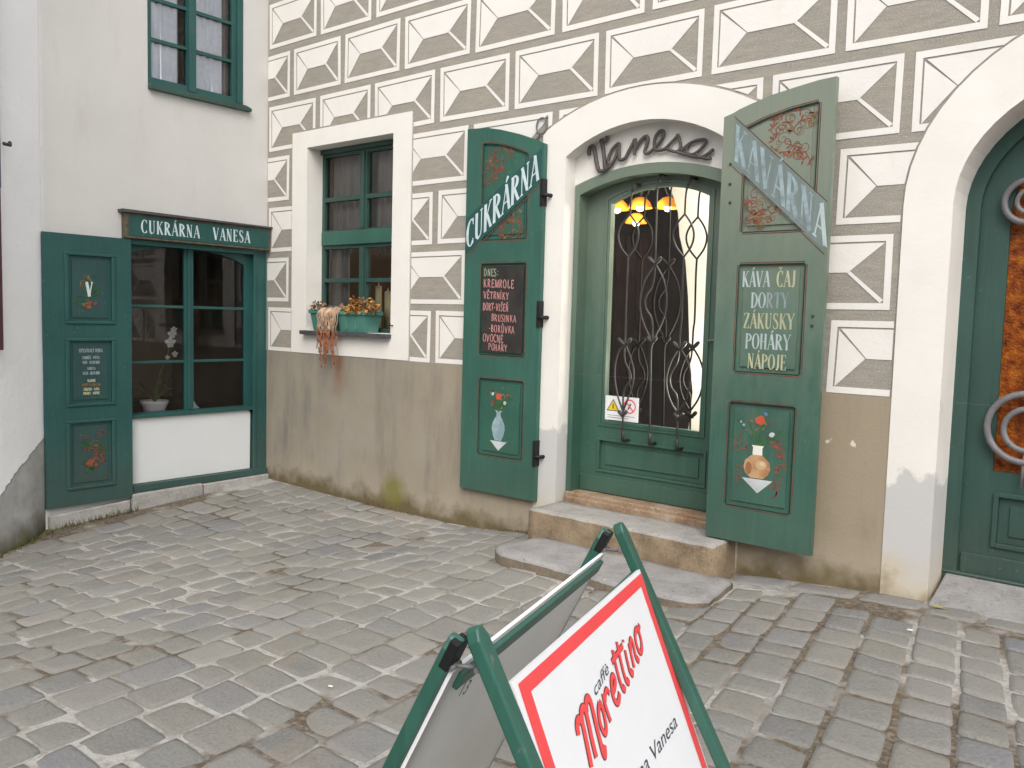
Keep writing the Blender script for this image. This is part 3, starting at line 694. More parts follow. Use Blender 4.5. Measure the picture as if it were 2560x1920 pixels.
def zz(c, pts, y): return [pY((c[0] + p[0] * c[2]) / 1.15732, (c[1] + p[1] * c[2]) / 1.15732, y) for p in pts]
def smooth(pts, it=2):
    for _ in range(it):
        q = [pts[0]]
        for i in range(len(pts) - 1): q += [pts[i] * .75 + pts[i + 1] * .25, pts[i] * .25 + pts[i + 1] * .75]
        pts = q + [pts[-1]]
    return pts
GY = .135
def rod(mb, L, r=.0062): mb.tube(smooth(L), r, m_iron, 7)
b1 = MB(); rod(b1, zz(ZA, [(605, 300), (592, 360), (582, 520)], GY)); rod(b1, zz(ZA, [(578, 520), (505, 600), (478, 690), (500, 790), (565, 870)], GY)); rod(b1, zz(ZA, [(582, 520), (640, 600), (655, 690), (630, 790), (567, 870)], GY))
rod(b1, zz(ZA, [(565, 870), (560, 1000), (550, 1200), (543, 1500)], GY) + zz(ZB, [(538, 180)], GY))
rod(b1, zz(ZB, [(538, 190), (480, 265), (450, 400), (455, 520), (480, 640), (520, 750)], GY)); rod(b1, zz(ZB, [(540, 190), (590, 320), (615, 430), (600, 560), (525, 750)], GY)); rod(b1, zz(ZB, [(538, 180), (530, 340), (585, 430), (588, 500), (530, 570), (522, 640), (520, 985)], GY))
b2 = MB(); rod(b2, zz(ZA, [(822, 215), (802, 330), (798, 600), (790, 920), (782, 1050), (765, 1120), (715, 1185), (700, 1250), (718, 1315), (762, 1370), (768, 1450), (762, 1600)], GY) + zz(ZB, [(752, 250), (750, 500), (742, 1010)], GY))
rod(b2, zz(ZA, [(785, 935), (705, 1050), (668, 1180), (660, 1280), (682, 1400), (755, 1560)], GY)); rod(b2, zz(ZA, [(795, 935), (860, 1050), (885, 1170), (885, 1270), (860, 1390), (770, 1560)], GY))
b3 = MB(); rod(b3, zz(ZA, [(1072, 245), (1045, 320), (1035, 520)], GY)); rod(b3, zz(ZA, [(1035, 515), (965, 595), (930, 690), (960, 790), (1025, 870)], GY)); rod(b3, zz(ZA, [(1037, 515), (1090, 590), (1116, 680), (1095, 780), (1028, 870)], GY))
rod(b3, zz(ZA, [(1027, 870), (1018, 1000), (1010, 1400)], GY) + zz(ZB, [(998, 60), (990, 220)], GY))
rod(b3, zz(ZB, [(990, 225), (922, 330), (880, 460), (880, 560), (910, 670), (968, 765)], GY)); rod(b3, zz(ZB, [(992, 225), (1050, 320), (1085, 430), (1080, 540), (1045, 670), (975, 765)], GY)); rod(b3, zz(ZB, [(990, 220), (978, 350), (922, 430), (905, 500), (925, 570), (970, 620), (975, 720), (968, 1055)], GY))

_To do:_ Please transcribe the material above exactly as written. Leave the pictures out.

_Result of the exercise:_
Keep writing the Blender script for this image. This is part 3, starting at line 694. More parts follow. Use Blender 4.5. Measure the picture as if it were 2560x1920 pixels.
def zz(c, pts, y): return [pY((c[0] + p[0] * c[2]) / 1.15732, (c[1] + p[1] * c[2]) / 1.15732, y) for p in pts]
def smooth(pts, it=2):
    for _ in range(it):
        q = [pts[0]]
        for i in range(len(pts) - 1): q += [pts[i] * .75 + pts[i + 1] * .25, pts[i] * .25 + pts[i + 1] * .75]
        pts = q + [pts[-1]]
    return pts
GY = .135
def rod(mb, L, r=.0062): mb.tube(smooth(L), r, m_iron, 7)
b1 = MB(); rod(b1, zz(ZA, [(605, 300), (592, 360), (582, 520)], GY)); rod(b1, zz(ZA, [(578, 520), (505, 600), (478, 690), (500, 790), (565, 870)], GY)); rod(b1, zz(ZA, [(582, 520), (640, 600), (655, 690), (630, 790), (567, 870)], GY))
rod(b1, zz(ZA, [(565, 870), (560, 1000), (550, 1200), (543, 1500)], GY) + zz(ZB, [(538, 180)], GY))
rod(b1, zz(ZB, [(538, 190), (480, 265), (450, 400), (455, 520), (480, 640), (520, 750)], GY)); rod(b1, zz(ZB, [(540, 190), (590, 320), (615, 430), (600, 560), (525, 750)], GY)); rod(b1, zz(ZB, [(538, 180), (530, 340), (585, 430), (588, 500), (530, 570), (522, 640), (520, 985)], GY))
b2 = MB(); rod(b2, zz(ZA, [(822, 215), (802, 330), (798, 600), (790, 920), (782, 1050), (765, 1120), (715, 1185), (700, 1250), (718, 1315), (762, 1370), (768, 1450), (762, 1600)], GY) + zz(ZB, [(752, 250), (750, 500), (742, 1010)], GY))
rod(b2, zz(ZA, [(785, 935), (705, 1050), (668, 1180), (660, 1280), (682, 1400), (755, 1560)], GY)); rod(b2, zz(ZA, [(795, 935), (860, 1050), (885, 1170), (885, 1270), (860, 1390), (770, 1560)], GY))
b3 = MB(); rod(b3, zz(ZA, [(1072, 245), (1045, 320), (1035, 520)], GY)); rod(b3, zz(ZA, [(1035, 515), (965, 595), (930, 690), (960, 790), (1025, 870)], GY)); rod(b3, zz(ZA, [(1037, 515), (1090, 590), (1116, 680), (1095, 780), (1028, 870)], GY))
rod(b3, zz(ZA, [(1027, 870), (1018, 1000), (1010, 1400)], GY) + zz(ZB, [(998, 60), (990, 220)], GY))
rod(b3, zz(ZB, [(990, 225), (922, 330), (880, 460), (880, 560), (910, 670), (968, 765)], GY)); rod(b3, zz(ZB, [(992, 225), (1050, 320), (1085, 430), (1080, 540), (1045, 670), (975, 765)], GY)); rod(b3, zz(ZB, [(990, 220), (978, 350), (922, 430), (905, 500), (925, 570), (970, 620), (975, 720), (968, 1055)], GY))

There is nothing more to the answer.